Consider this conversation broadcast on CNN right before the news of Obama's victory broke:

Anderson Cooper: I mean, if he [Obama] does become president, and it still is an if, does anyone know what this means in terms of change of race relations in the United States, or perception of?

Bennett: Well, I'll tell you one thing it means, as a former Secretary of Education: You don't take any excuses anymore from anybody who says, 'The deck is stacked, I can't do anything, there's so much in-built this and that.' There are always problems in a big society.

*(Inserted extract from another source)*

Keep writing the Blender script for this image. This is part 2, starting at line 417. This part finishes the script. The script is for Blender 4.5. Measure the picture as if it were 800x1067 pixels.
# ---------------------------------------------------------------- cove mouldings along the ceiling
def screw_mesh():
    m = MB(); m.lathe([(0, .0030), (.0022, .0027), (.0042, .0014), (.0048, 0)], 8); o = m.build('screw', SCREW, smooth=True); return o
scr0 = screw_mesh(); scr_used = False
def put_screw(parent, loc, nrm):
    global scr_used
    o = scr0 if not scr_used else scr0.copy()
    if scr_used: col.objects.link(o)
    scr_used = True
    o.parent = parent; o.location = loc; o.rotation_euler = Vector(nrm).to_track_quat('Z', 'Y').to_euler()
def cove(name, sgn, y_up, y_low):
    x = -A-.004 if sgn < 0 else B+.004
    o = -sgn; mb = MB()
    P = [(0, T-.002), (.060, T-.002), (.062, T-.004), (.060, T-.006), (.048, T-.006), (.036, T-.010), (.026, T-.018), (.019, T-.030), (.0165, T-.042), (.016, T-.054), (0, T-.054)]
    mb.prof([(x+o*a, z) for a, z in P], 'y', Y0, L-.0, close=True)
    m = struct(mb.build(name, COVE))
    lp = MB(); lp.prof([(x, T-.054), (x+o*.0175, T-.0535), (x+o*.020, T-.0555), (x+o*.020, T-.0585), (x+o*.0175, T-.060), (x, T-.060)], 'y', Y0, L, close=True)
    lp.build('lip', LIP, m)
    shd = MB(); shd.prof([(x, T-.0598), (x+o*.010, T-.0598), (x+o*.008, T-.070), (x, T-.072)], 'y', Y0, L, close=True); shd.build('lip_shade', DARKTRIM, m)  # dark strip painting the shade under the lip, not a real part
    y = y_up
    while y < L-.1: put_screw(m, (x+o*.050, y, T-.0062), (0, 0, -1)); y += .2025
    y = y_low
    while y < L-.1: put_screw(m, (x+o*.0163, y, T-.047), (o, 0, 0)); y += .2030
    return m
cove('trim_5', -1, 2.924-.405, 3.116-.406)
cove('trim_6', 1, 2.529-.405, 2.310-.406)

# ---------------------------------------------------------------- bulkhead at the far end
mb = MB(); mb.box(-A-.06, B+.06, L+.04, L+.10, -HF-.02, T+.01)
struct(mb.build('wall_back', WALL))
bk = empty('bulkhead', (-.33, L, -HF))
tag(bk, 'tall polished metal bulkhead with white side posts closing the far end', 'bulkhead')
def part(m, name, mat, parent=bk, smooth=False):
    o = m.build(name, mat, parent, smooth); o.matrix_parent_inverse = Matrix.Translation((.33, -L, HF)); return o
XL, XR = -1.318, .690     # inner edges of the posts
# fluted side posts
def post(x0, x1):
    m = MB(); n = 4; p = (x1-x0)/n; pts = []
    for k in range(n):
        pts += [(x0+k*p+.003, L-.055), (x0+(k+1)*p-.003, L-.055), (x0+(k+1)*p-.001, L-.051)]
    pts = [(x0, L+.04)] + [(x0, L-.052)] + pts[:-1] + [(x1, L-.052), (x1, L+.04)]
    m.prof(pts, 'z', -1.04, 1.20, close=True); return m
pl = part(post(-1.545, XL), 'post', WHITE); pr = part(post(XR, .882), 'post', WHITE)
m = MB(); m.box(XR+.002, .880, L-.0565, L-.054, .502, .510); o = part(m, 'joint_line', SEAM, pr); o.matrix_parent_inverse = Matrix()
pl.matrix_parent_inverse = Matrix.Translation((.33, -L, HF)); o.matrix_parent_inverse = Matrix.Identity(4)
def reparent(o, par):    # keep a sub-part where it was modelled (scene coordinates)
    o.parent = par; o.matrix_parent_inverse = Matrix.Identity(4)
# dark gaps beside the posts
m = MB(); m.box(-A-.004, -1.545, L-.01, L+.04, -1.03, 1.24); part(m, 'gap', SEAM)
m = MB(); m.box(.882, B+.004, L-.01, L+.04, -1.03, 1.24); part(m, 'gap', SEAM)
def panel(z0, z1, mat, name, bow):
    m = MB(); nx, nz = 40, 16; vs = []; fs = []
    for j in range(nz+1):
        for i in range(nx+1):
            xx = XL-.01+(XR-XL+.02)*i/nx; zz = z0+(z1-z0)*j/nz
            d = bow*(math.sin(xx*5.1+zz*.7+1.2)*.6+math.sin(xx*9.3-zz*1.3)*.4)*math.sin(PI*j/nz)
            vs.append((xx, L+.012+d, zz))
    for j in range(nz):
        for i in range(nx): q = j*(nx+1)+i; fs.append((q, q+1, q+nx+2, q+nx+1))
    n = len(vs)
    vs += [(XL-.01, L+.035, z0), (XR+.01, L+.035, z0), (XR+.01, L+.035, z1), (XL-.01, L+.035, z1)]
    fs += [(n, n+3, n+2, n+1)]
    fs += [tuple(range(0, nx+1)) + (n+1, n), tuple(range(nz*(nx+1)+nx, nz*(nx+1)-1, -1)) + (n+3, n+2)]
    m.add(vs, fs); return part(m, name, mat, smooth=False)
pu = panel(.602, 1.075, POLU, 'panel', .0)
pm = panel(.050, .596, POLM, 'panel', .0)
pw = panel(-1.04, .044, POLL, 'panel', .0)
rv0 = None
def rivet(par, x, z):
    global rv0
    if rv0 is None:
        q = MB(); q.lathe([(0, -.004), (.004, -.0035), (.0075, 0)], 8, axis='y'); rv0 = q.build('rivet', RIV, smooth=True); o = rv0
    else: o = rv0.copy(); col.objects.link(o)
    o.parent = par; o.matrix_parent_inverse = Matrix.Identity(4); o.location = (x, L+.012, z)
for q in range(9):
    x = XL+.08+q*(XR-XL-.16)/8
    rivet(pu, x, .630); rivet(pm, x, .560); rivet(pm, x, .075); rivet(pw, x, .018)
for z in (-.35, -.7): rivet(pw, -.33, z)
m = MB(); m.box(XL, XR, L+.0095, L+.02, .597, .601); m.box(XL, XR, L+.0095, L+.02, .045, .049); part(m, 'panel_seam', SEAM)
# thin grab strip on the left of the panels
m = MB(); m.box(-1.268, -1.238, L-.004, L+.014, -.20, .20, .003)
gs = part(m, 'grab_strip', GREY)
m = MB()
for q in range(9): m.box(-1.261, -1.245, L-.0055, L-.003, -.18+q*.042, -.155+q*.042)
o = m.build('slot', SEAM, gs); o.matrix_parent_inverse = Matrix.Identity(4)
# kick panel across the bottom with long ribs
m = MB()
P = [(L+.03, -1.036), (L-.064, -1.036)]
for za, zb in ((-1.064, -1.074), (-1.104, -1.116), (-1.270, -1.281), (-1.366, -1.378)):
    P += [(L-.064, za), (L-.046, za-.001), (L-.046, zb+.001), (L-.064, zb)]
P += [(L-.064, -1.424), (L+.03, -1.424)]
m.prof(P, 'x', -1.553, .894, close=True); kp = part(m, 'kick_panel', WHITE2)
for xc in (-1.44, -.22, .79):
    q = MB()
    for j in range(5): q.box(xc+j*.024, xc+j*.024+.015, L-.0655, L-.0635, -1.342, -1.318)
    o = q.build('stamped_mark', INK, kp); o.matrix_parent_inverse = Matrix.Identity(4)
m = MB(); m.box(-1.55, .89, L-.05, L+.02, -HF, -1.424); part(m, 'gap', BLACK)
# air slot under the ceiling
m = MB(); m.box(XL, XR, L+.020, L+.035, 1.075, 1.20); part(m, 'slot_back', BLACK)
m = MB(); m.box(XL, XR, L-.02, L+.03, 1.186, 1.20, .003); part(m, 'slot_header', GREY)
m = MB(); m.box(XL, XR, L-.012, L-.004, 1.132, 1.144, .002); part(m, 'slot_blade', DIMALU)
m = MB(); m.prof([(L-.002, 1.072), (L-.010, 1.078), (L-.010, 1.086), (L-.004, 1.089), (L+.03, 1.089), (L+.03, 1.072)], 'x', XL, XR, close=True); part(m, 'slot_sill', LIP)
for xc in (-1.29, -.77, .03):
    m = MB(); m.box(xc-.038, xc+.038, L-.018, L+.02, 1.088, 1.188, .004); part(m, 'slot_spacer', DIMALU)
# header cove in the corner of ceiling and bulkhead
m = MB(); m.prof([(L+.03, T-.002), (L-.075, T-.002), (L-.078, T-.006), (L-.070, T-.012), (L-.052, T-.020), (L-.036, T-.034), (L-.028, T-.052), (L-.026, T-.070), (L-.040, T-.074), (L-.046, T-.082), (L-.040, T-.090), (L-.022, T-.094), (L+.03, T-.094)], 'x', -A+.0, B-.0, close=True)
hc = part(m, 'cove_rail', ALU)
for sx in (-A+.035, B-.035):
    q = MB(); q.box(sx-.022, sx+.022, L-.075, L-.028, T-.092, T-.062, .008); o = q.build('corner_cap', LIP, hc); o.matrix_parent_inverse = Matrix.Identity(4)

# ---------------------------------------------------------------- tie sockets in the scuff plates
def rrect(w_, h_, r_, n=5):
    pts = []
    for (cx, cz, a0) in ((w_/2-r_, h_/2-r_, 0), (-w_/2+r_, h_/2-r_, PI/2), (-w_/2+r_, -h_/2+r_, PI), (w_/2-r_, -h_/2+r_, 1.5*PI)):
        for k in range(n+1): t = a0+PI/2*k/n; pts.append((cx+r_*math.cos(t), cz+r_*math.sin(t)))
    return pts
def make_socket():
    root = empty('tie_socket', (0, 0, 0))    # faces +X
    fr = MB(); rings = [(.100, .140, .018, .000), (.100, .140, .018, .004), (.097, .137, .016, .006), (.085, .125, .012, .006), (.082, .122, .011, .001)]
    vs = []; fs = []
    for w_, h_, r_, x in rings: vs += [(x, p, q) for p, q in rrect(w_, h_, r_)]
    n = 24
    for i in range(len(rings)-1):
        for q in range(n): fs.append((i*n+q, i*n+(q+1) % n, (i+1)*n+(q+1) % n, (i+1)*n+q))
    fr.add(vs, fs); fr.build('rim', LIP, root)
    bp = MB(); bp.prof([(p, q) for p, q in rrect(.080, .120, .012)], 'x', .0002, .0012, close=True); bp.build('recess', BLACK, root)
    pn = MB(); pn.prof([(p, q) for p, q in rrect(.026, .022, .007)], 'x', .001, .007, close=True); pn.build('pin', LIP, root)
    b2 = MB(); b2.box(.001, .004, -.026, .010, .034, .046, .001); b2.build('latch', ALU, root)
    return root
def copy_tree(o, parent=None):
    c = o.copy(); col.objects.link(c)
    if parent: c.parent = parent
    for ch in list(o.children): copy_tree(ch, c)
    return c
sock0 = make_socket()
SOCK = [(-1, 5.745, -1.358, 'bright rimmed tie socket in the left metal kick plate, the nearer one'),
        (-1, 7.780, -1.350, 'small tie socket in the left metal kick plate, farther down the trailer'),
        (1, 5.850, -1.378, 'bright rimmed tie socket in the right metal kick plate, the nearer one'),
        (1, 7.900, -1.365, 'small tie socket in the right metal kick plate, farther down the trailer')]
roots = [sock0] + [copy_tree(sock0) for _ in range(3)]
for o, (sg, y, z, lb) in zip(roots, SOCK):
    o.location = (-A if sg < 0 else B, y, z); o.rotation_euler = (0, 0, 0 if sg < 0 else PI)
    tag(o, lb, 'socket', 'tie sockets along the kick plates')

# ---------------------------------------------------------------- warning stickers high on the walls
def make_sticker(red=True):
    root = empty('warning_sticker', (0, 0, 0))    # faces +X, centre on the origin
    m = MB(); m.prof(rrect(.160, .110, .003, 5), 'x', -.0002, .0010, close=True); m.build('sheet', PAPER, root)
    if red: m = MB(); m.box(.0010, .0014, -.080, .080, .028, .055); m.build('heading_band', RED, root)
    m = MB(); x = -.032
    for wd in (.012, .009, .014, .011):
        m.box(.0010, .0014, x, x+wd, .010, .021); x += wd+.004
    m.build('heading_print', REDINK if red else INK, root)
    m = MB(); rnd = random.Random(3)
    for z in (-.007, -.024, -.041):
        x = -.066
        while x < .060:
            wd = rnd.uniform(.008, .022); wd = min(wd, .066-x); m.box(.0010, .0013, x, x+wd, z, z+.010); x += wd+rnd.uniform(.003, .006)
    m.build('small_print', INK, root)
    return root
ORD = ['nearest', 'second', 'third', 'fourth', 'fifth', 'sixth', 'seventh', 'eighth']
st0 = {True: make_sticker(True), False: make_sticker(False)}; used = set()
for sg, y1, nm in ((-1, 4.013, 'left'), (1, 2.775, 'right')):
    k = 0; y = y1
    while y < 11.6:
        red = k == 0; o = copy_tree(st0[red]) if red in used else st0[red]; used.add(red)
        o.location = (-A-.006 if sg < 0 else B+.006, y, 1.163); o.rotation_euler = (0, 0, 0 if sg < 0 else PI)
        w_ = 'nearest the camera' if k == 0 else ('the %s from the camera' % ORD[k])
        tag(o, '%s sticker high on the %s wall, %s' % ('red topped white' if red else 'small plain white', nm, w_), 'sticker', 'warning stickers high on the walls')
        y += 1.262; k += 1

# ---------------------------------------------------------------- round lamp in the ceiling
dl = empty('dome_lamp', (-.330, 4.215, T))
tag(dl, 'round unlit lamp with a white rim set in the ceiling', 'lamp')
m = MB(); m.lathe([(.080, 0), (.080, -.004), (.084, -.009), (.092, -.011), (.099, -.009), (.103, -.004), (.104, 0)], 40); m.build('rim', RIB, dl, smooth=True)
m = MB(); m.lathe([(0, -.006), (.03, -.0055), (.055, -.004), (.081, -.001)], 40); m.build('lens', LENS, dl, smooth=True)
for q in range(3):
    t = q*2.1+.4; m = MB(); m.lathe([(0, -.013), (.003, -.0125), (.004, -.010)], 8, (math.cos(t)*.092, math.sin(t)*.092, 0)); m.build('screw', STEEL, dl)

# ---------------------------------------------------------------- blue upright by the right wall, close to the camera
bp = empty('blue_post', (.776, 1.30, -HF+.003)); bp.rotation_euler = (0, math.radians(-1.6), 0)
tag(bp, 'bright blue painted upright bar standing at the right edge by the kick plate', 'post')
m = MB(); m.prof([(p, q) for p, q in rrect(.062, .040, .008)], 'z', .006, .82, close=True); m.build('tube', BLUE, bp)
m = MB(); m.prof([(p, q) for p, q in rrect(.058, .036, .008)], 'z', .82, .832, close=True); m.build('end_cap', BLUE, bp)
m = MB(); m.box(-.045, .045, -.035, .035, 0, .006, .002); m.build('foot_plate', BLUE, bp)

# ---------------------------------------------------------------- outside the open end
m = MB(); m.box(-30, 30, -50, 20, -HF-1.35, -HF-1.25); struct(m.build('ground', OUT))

That's right, folks! No more using that silly "racist oppression" excuse. Now that we've elected a black president, our country is officially NOT racist in ANY way, so get over it already!

Tuesday, November 4, 2008

The Fallacy of Democracy

In honor of election day, I present to you this post that I originally wrote for Dismantle Civilization:

The Fallacy of Democracy

In America, there’s a lot of hoopla going on right now about the upcoming election. American citizens are given several choices for a presidential leader, and must choose the one that they feel represents them the most. Then a new dude gets elected and we’re all happy and get on with the next four years of our lives.


Democracy is one of the biggest delusions we have been taught to believe. You want to know why? First of all, the elections are controlled by the people already in power. The people who have the most access to campaign resources (and the most money to buy them) will obviously have the most successful campaign. Second, we are given two choices for a leader. Two. Yes, I know there are a whole list of independent candidates on each ballot, but election propaganda sets up political freedom as an either/or choice; You pick this guy because you hate that guy. And since the majority of Americans vote for one of the two main candidates, even if you do support a minority party, your vote pretty much doesn’t count and usually ends up working against you in the end.

And the more subtle fallacy at work? A president is not elected based on popular vote. It’s electoral votes that count. So it’s easy for the people in power to do their research and figure out how they can manipulate the votes in certain areas and get a chosen candidate elected. And if that doesn’t work, then they can just “lose” or “misplace” a few thousand votes and call it good.

Of course, there is still a bunch of red tape rigamaroll invented to trick people into thinking their votes are very important. Voters must be registered. All votes are anonymous. Voters must go to the proper precinct to vote. All of this crap, and the president isn’t even chosen by us! Not to mention that the current voting process makes it impossible for low-income individuals to vote. How do they know where to get their registration forms if they don’t have a phone or internet access? How do they pick one up if they don’t have a car? How do they vote if they have to work a 10-hour shift that day, and don’t have the postage to send in an absentee ballot?

But I digress. I’ll lay my cards on the table and admit that I’m planning on voting on November 4th, and I’m really excited about the idea of having Barack Obama as a leader. But on the other hand, I know that nothing I think or say or do matters when the same old boys club is going to be reigning in the White House until the end of time. And I wish everyone else could see that too. Some do, but they still allow elections to divide them and break them down. Can’t we start believing in something other than the republic? How about ourselves? Or our communities? Or anything else that hasn’t already become corrupted by out-of-control, unbridled power?